There’s also been a significant stylistic shift too.

This album is definitely more pop-oriented and the last album was a bit more folk. That was just a natural progression. I love pop music and think maybe on my first album I was, not too snobby, but a bit worried about being too pop because I wanted to be taken seriously. Whereas this album, I wrote it for myself and was trying not to worry about other people’s opinions. When that happened naturally it ended up being a pop album with lots of ballads and upbeat pop songs. It wasn’t a conscious choice, that’s what came out when the songs were written in a very honest way.

Stolen alludes to being asked by an ex, who is the subject of Heart + Bones, what that song is about. How did he feel when he found out?

It was funny. Heart + Bones had done quite well on the radio and charts over here. I was walking my dog and bumped into the guy who I’d written it about. We hadn’t talked in a very long time and were chatting away and he was like ‘So what’s the story about that song Heart + Bones?’  I was like ‘What do you mean?’ ‘Well…who’s it about?’ And I was like ‘It’s obviously about you, you fucking eejit!’  

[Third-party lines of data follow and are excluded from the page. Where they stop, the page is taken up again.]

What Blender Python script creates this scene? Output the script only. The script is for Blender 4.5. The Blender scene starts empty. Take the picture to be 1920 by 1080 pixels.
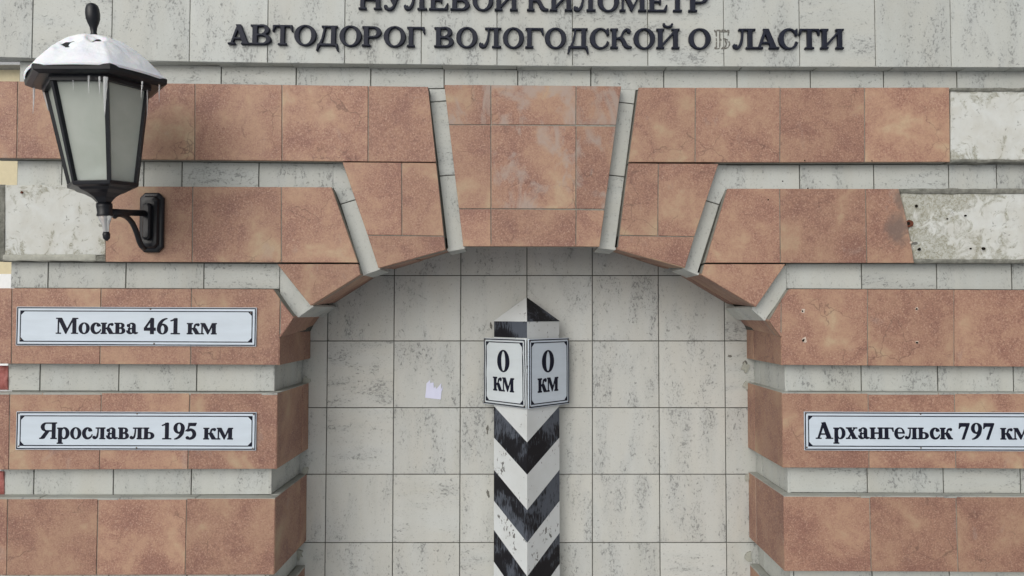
import bpy, bmesh, math, random
import numpy as np
from mathutils import Vector, Matrix, Euler, noise
from mathutils.geometry import tessellate_polygon

random.seed(7)
rad = math.radians
S = bpy.context.scene
COL = S.collection

# ------------------------------------------------------------------ camera, sky, sun, exposure
FPX = 1370.0                 # focal length in photo pixels (1920 wide)
DIST = 2.88                  # camera to the face of the red courses
EYE = 1.75
cam_d = bpy.data.cameras.new('camera')
cam = bpy.data.objects.new('camera', cam_d)
COL.objects.link(cam)
cam_d.sensor_width = 36.0
cam_d.lens = FPX / 1920 * 36.0
cam_d.clip_start = 0.05
cam_d.clip_end = 500
cam.location = (0, -DIST, EYE)
cam.rotation_euler = (rad(90) + math.atan(49 / FPX), 0, math.atan(8 / FPX))
S.camera = cam

w = bpy.data.worlds.new('World')
S.world = w
w.use_nodes = True
nt = w.node_tree
bg = nt.nodes['Background']
sky = nt.nodes.new('ShaderNodeTexSky')
sky.sky_type = 'NISHITA'
sky.sun_disc = False
SUN_EL, SUN_AZ = 28.0, 26.0          # from in front of the wall (camera side), a little to the left
sky.sun_elevation = rad(SUN_EL)
sky.sun_rotation = rad(180 + SUN_AZ)
sky.air_density = 1.0
sky.dust_density = 4.0
hs = nt.nodes.new('ShaderNodeHueSaturation')
hs.inputs['Saturation'].default_value = 0.30
nt.links.new(sky.outputs[0], hs.inputs['Color'])
nt.links.new(hs.outputs[0], bg.inputs['Color'])
bg.inputs['Strength'].default_value = 0.10

sd = bpy.data.lights.new('sun', 'SUN')
sun = bpy.data.objects.new('sun', sd)
COL.objects.link(sun)
sd.energy = 1.35
sd.angle = rad(85)
sd.color = (1.0, 0.985, 0.95)
sdir = Vector((-math.sin(rad(SUN_AZ)) * math.cos(rad(SUN_EL)), -math.cos(rad(SUN_AZ)) * math.cos(rad(SUN_EL)), math.sin(rad(SUN_EL))))
sun.rotation_euler = (-sdir).to_track_quat('-Z', 'Y').to_euler()
sun.location = sdir * 20

S.view_settings.view_transform = 'Standard'
S.view_settings.look = 'None'
S.view_settings.gamma = 1.0
S.view_settings.use_curve_mapping = False
S.view_settings.exposure = -0.10
S.render.engine = 'CYCLES'
S.render.resolution_x, S.render.resolution_y = 1024, 576

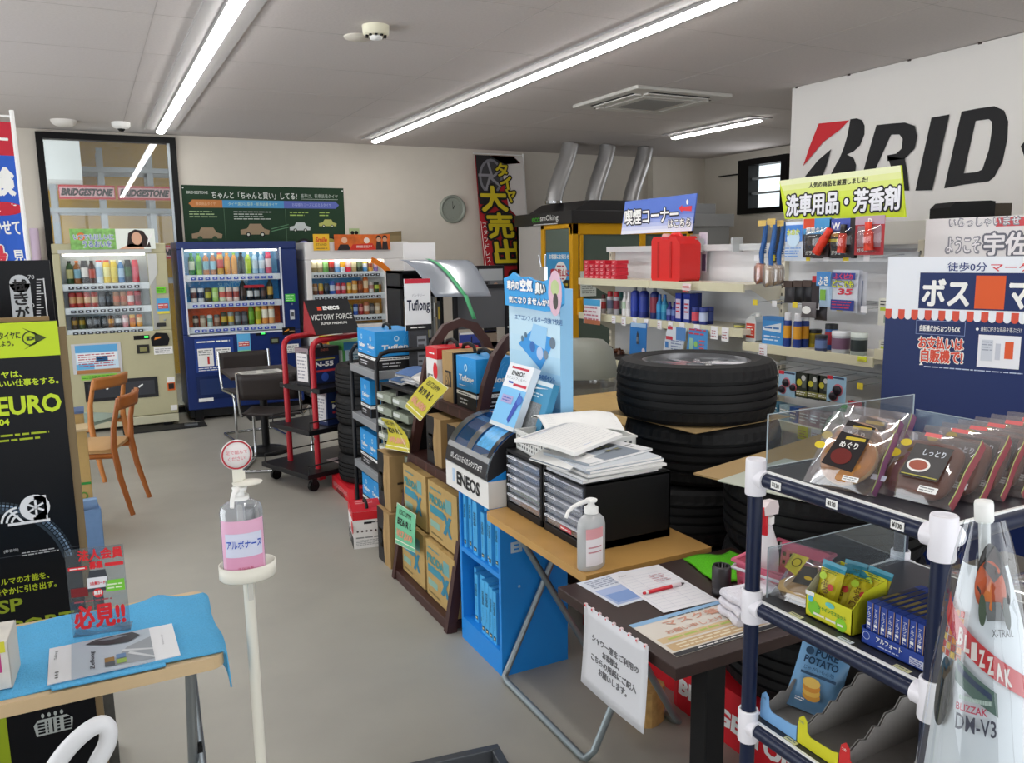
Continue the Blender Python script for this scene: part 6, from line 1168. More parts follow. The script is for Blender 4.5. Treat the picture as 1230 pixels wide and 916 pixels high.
solo(b, 'picture_card', 'small blue dusk photo card under the grey panel', 'card', (2.36, 5.44, 0.97))
# translucent sheet with green tape
t = thing('plastic_sheet', 'curved translucent plastic sheet with green tape over the grey panel rack', 'plastic sheet', (2.05, 5.30, 1.36))

b = MB(); b.grid(lambda a, e: (0.03+a*0.42-0.10*e*(1-a)-0.02*e, -0.12+0.36*e, 0.0+0.25*math.sin(e*1.5)-0.01*a), 10, 12, glass_mat('milky_sheet', '#c8d0d8', 0.12, 0.15, 0.55, '#aab0ba')); b.build('sheet', t, solid=0.002)
b = MB(); b.grid(lambda a, e: (0.17+a*0.03-0.07*e+0.06*(1-e), -0.125+0.36*e, 0.004+0.25*math.sin(e*1.5)), 2, 12, M('#57b37c', 0.5)); b.grid(lambda a, e: (0.235+a*0.03+0.05*(1-e), -0.125-0.03*(1-e), -0.16+0.165*e), 2, 4, M('#57b37c', 0.5)); b.build('green_tape', t, solid=0.001)
t = thing('video_screen', 'black framed screen showing a dim figure beside the red banner', 'screen', (3.0, 6.5, 0))
b = MB(); b.box(0, 0, 1.0, 0.27, 0.05, 1.54, M('#17171a', 0.3)); b.box(0.08, 0.01, 0.5, 0.19, 0.06, 1.0, blk); b.build('case', t, bevel=0.005)
b = MB(); p = Pl(b, (0.02, -0.001, 1.05), (1,0,0), (0,0,1), 0.001); p.rect(0, 0, 0.23, 0.46, M('#6e7074', 0.3)); p.rect(0, 0.36, 0.23, 0.46, M('#a8acb0', 0.3), 2); p.rect(0.0, 0, 0.1, 0.36, M('#4a4c50', 0.3), 2); p.disc(0.16, 0.30, 0.03, M('#b08a74', 0.3), 3, ry=0.04); p.poly([(0.10, 0.0), (0.12, 0.24), (0.2, 0.25), (0.22, 0.0)], M('#54565e', 0.3), 3); b.build('display', t)
b = MB(); b.box(0, 0, 0, 0.5, 0.4, 0.02, M('#8a7c66', 0.6)); b.box(0.0, 0, -0.48, 0.03, 0.4, 0, M('#4a443c')); b.box(0.47, 0, -0.48, 0.5, 0.4, 0, M('#4a443c')); b.box(0.03, 0.36, -0.48, 0.47, 0.38, 0, M('#8c857a'))
solo(b, 'low_table', 'low brown side table under the video screen', 'table', (2.88, 6.3, 0.48))

# ================================================================== BLUE DISPLAY CABINET
cb = M('#1f8be0', 0.4); cbd = M('#1c6cb8', 0.45)
t = thing('binder_cabinet', 'bright blue display cabinet with a domed clear bin on top', 'cabinet', (1.32, 2.70, 0))
b = MB(); b.box(0, 0, 0, 0.30, 0.018, 0.70, cb); b.box(0, 0.372, 0, 0.30, 0.39, 0.70, cb); b.box(0.285, 0.018, 0, 0.30, 0.372, 0.70, cb); b.box(0, 0.018, 0.0, 0.285, 0.372, 0.10, cb); b.box(0, 0.018, 0.40, 0.285, 0.372, 0.42, cb); b.box(0, 0.018, 0.68, 0.285, 0.372, 0.70, cb)
p = Pl(b, (0, 0, 0), (1,0,0), (0,0,1), 0.0008); p.text('ENEOS', 0.045, 0.50, 0.045, M('#b9cfe0'), wd=0.22, bold=0.05)
for x in (0.08, 0.19): p.disc(x, 0.36, 0.006, M('#8fb8dc'))
b.build('case', t)
b = MB(); b.box(-0.05, -0.01, 0.695, 0.31, 0.40, 0.80, M('#e6e4e0', 0.5)); p = Pl(b, (-0.05, 0.40, 0.695), (0, -1, 0), (0, 0, 1), 0.001); p.text('ENEOS', 0.115, 0.027, 0.056, INK, wd=0.22, bold=0.035); p.rect(0.07, 0.03, 0.095, 0.085, M('#b9cfe6')); b.build('sign_band', t)
prof = [(-0.052, 0.80)] + [(-0.052+0.20*(1-math.cos(R(a))), 0.80+0.19*math.sin(R(a))) for a in range(10, 91, 8)] + [(0.31, 0.99)]
b = MB(); b.prism(prof+[(0.31, 0.80)], 0.393, 0.397, cb, axis='y'); b.prism(prof+[(0.31, 0.80)], -0.007, -0.003, M('#232326', 0.4), axis='y'); b.prism([(-0.05, 0.80), (0.31, 0.80), (0.31, 0.96)], -0.0095, -0.0072, cb, axis='y'); b.box(0.30, 0, 0.80, 0.31, 0.39, 0.99, cb); b.build('bin_side', t)
b = MB()
for (x0, z0), (x1, z1) in zip(prof[:-1], prof[1:]): b.add([(x0, -0.003, z0), (x0, 0.393, z0), (x1, 0.393, z1), (x1, -0.003, z1)], [(0, 3, 2, 1)], CLEAR, True)
b.build('clear_dome', t)
# printed film on the dome: dark band at the foot, grey strips and a blue bag window
b = MB()
def dome_pt(y, s):      # s along the arc 0..1, y from far to near
    a = R(10+80*s); return (-0.054+0.20*(1-math.cos(a)), 0.393-y, 0.801+0.192*math.sin(a))
def dpatch(y0, y1, s0, s1, m, lift=0.0):
    b.grid(lambda u, v: tuple(Vector(dome_pt(y0+(y1-y0)*u, s0+(s1-s0)*v))+Vector((-1, 0, 0.8))*lift), 4, 6, m)
dpatch(0, 0.39, -0.11, 0.12, M('#232326', 0.35)); dpatch(0.0, 0.39, 0.12, 0.20, M('#b8bcc0', 0.2, 0.5)); dpatch(0.0, 0.05, 0.2, 1.0, M('#6a6c70', 0.25, 0.5)); dpatch(0.17, 0.22, 0.2, 1.0, M('#7a7c80', 0.25, 0.5)); dpatch(0.36, 0.39, 0.2, 1.0, M('#2a2a2e', 0.3)); dpatch(0.24, 0.36, 0.3, 0.8, M('#5fb0e6', 0.3, noise=0.3, scale=60)); dpatch(0.05, 0.17, 0.95, 1.1, M('#c8b0b4', 0.3)); dpatch(0.1, 0.39, 0.92, 1.0, M('#b8b0b0', 0.3)); 
for k, ch in enumerate('詳しくはお近くのスタッフまで'):
    u0 = 0.055+k*0.0215
    class Dm(Pl):
        def P(s, x, y, k): q = dome_pt(x, -0.09+y); return (q[0]-0.0015, q[1], q[2]+0.0004)
    Dm(b, (0,0,0), (1,0,0), (0,1,0)).text(ch, u0, 0.055, 0.085, WHITE, wd=0.0185)
b.build('printed_film', t)
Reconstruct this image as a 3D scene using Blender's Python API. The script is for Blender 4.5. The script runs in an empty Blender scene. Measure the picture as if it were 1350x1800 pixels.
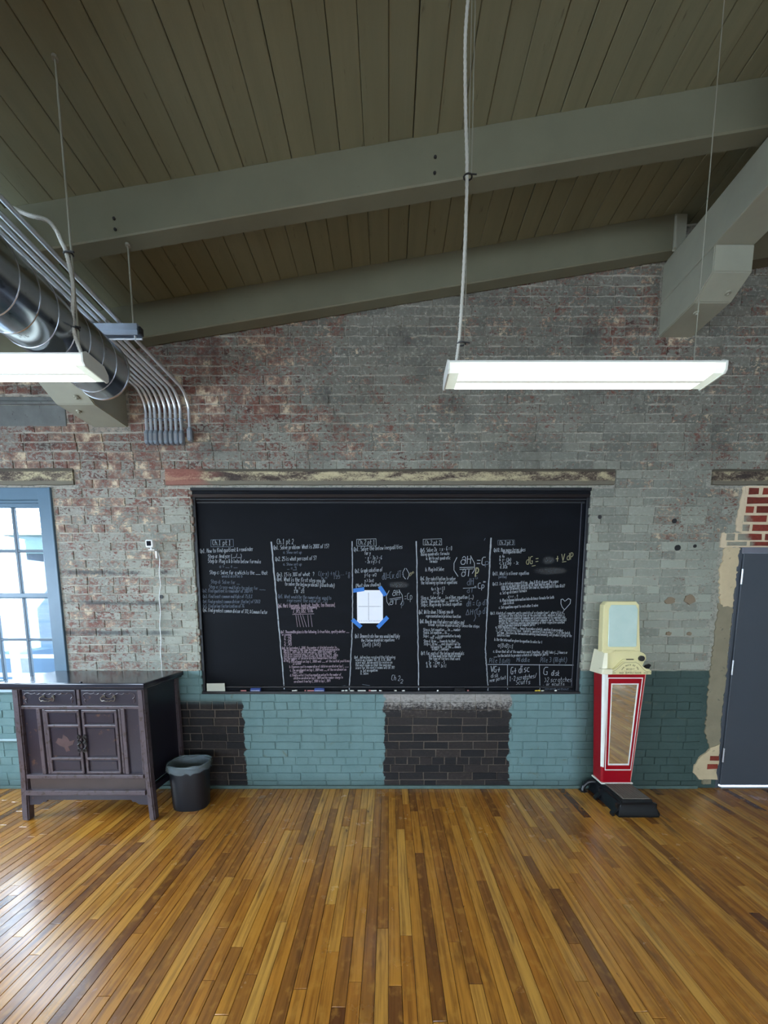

Stolen is the conversation that ensued ‘You ask me what I write about, how have you not worked it out? It’s hard enough to take, we didn’t give it all away, it was stolen.’ It was that feeling that years had gone by and, when a relationship ends, you have all these reasons why you end it and then sometimes, years later, you look back and all you can remember are the good feelings and those reasons are harder to recollect.

What can you tell me about Better This Way, with regards to the atmospheric brooding sound of the track and your defiant vocal? 

It has a different vibe and more of the crossover folk elements of the first album, but in quite a dark way. I wrote it after the end of a relationship and having the other person telling you ‘I don’t care what you say, that we won’t be better this way.’ You’ve made this decision and you’re gonna regret it is basically the theme and, when I wrote the song, I was feeling ‘Maybe they’re gonna be right?’  That’s the start of the story, in a way, and Heart + Bones came a few years later from that same relationship. I wrote it when I was in quite a dark place, but it’s a song I’m really proud of. 

In contrast, Better Now provides such a loving and powerful release. It must be great to perform live?

It’s so good live because it’s quiet for so long and then has this big fuck off Florence + the Machine like chorus. The key is so high for me. I wrote it with Lar Kaye who is a great musician from All Tvvins. When I got into the studio he had the backing track written and I just wrote the top line over it. So the whole time I was like ‘We’re gonna have to take this down a semitone’ and he said ‘No way.’ It’s the highest chorus I’ve ever sang in my life but I’m glad he pushed me to do it because it really gives that epic feeling of ‘She sounds like she’s better now.’ 

It’s interesting how, sequence-wise, Still Gold follows that track and partially drags you back after you’ve heard one of those inevitable third person tales about your ex. It highlights the reality that healing isn’t a linear journey.

One hundred per cent, totally. When I wrote Still Gold I felt I was nearly over the person but still loved and cared about them. I could see that they were going through a tough time in their life and other people were talking behind their back. But I knew that person was still gold even though I hadn’t seen them in so long. You can still have those feelings and not be head over heels in love with someone but, in the end, the album shows I obviously was still head over heels.